Nerede Olduğunu ve Durduğunu Bilmek

Martin böyle bir kültürü oluşturduktan ve değeri satmaya başladıktan sonra elde ettiği başarı dünya çapında inanılmaz boyutlara ulaştı. Dünyanın dört bir yanında neredeyse 20 bine yakın mekanı olan Starbucks, şimdi çok sayıda insanın vazgeçilmezi olmuş durumda.

Martin’in bu başarıyı elde ettikten sonraki süreçte izlediği yol da büyük önem taşıyor. Ne kadar büyük bir başarı elde ederse etsin, o hiçbir zaman nerede olduğu hakkında analiz yapma alışkanlığını kaybetmiyor. Geriye dönüp baktığında neler yaptığını, sebepleri ve sonuçları değerlendirerek her zaman daha iyisini yapabilmek için mücadele veriyor.

İşte Martin’in kendi sözleri:

Starbucks’ın bu kadar çok farklı türde şehirde başarılı olması sonucunda beni şunları düşünmeye zorladı: İnsanların karşılık verdiği şey nedir? Neden starbucks ve benzer kafeler, birbirinden tamamen farklı mekanlarda duyguları harekete geçiriyor? Gerçekten hangi ihtiyacı karşılıyoruz? Neden bu kadar çok misafir Starbucks mağazalarının önünde isteyerek uzun kuyruklar oluşturuyorlar? Bu kadar çok kişi neden ellerinde alıp götürebilecekleri bir bardak olmasına rağmen mekandan ayrılamıyor?

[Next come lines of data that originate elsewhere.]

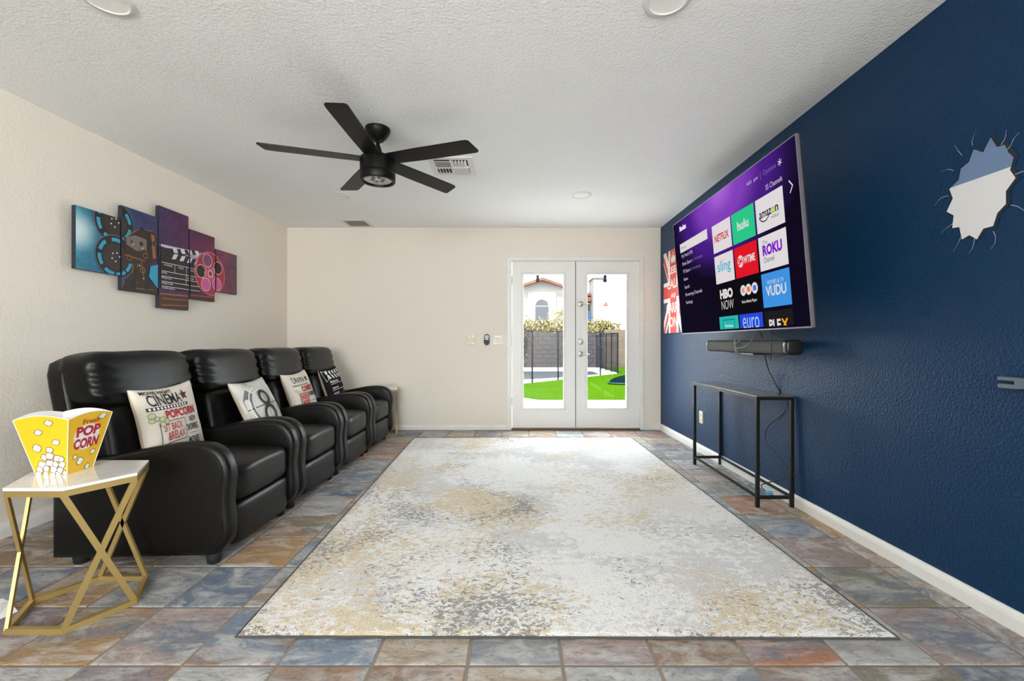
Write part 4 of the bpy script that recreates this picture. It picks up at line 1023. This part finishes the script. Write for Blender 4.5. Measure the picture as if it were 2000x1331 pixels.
# ------------------------------------------------------------------ console table
def console():
    t = thing('console_table', 'narrow black metal console table against the navy wall', 'console table', (1.66, 3.278, 0))
    K = MAT['black_metal']; hx, hy, w, h = .121, .50, .022, .712
    for sx in (-1, 1):
        for sy in (-1, 1): 
            x, y = sx*(hx-w/2), sy*(hy-w/2); MB().box(x-w/2, x+w/2, y-w/2, y+w/2, 0, h-.004, .002, 1).build('leg', K, t)
    fr = MB()
    for sx in (-1, 1): fr.box(sx*(hx-w/2)-w/2, sx*(hx-w/2)+w/2, -hy+w, hy-w, h-.024, h-.004)
    for sy in (-1, 1): fr.box(-hx+w, hx-w, sy*(hy-w/2)-w/2, sy*(hy-w/2)+w/2, h-.024, h-.004)
    fr.build('top_frame', K, t)
    MB().box(-hx, hx, -hy, hy, h-.004, h+.003, .001, 1).build('table_top', mat('smoked_top', (.09, .09, .09), .22, spec=.6), t)
    for sx in (-1, 1): MB().box(sx*(hx-w/2)-.007, sx*(hx-w/2)+.007, -hy+w, hy-w, .058, .073).build('side_rail', K, t)
    for sy in (-1, 1): MB().box(-hx+w, hx-w, sy*(hy-w/2)-.009, sy*(hy-w/2)+.009, .054, .074).build('end_rail', K, t)
console()
t = thing('wall_outlet', 'cream wall outlet low on the navy wall behind the console table', 'outlet', m=on_right(4.15, .342))
MB().box(-.036, .036, -.007, .004, -.058, .058, .003).build('cover_plate', MAT['beige'], t)
for z in (-.026, .026):
    o_ = MB().box(-.017, .017, -.010, -.005, z-.014, z+.014, .003).build('socket', MAT['ivory'], t)
    MB().box(-.008, -.005, -.0108, -.0095, z-.005, z+.006).box(.005, .008, -.0108, -.0095, z-.005, z+.006).build('slot', MAT['dark'], o_)

# cables
def cable(name, label, pts, r, m_, extra=None):
    t = thing(name, label, 'cable', pts[-1]); o = Vector(pts[-1])
    MB().tube([Vector(p)-o for p in smoothpath(pts, 8)], r, 7).build('cord', m_, t, 80)
    return t
ct = cable('power_cord', 'long black cord hanging from the television past the console table', [(1.60, 3.02, 1.20), (1.69, 3.0, 1.12), (1.66, 2.905, .99), (1.745, 3.0, .868), (1.79, 2.925, .70), (1.79, 2.865, .66), (1.79, 2.90, .59), (1.77, 3.03, .485), (1.77, 3.085, .405), (1.77, 3.04, .335), (1.775, 2.78, .215), (1.765, 2.80, .185), (1.66, 2.93, .10), (1.632, 2.83, .086)], .0036, MAT['rubber'])
MB().cyl((-.012, -.0, -.002), (.03, -.02, -.001), .009, 10).build('plug', mat('blue_plug', (.01, .25, .60), .4), ct)
cable('speaker_wire', 'thin black wire looping below the sound bar', [(1.62, 2.76, 1.14), (1.615, 2.745, 1.06), (1.615, 2.75, .975), (1.64, 2.80, .945), (1.66, 2.87, .968), (1.67, 2.9, .982)], .0025, MAT['rubber'])
cable('signal_cable', 'grey cable loop hanging in front of the sound bar', [(1.612, 2.93, 1.15), (1.606, 2.95, 1.08), (1.606, 3.04, 1.028), (1.606, 3.16, 1.016), (1.606, 3.17, 1.045), (1.61, 3.10, 1.08)], .0035, mat('grey_cable', (.10, .10, .095), .4))
cable('adapter_lead', 'pale grey short lead draped over the front of the sound bar', [(1.63, 3.20, 1.079), (1.612, 3.20, 1.07), (1.610, 3.19, 1.03), (1.612, 3.18, .985)], .006, mat('pale_cable', (.22, .22, .21), .4))

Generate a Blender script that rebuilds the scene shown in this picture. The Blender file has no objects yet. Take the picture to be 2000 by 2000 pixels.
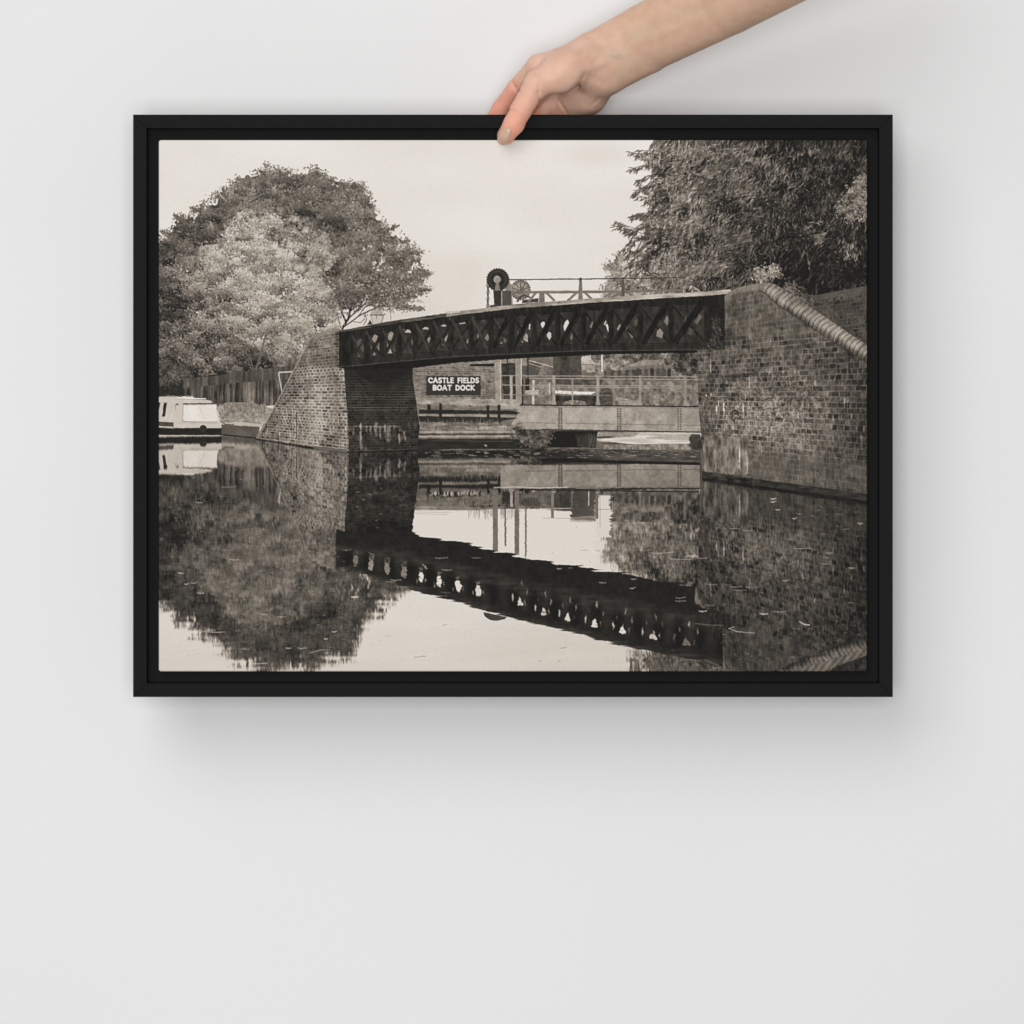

Önceleri bunun sadece kahveyle ilgili olduğunu düşündük. Ama zaman geçtikçe mağazalarımızın daha derin bir rezonansı olduğunu ve kahvenin kendisi gibi ayartıcı bir etkisi olduğunu fark ettik. Çekici bir tat. Starbucks mağazalarında insanlar kendilerini günlük hayatın rutininden uzaklaştıran beş-on dakikalık bir mola veriyor. Sumatra, Kenya veya Kostarika’dan bir esinti hissedebilmek için başka nereye gidebilirsiniz ki? Başka nerede Verona veya Milano’dan bir tat alabilirsiniz ki?

Son Sözler

Martin Schultz’un bu sıradışı başarı hikayesinin en önemli noktası, ortaya çıkardığı bambaşka bir kültür olması ve bu kültürü kendine değer olarak seçip onu insanlara satmasıdır. İnsan ve teknoloji çağının iş dünyasında başarılı olmanın yolu şu an için böyle bir stratejiden geçiyor. O zaman siz de geç olmadan, gayrimenkul sektöründeki kültürünüzü oluşturmaya ve değer satmaya başlayın.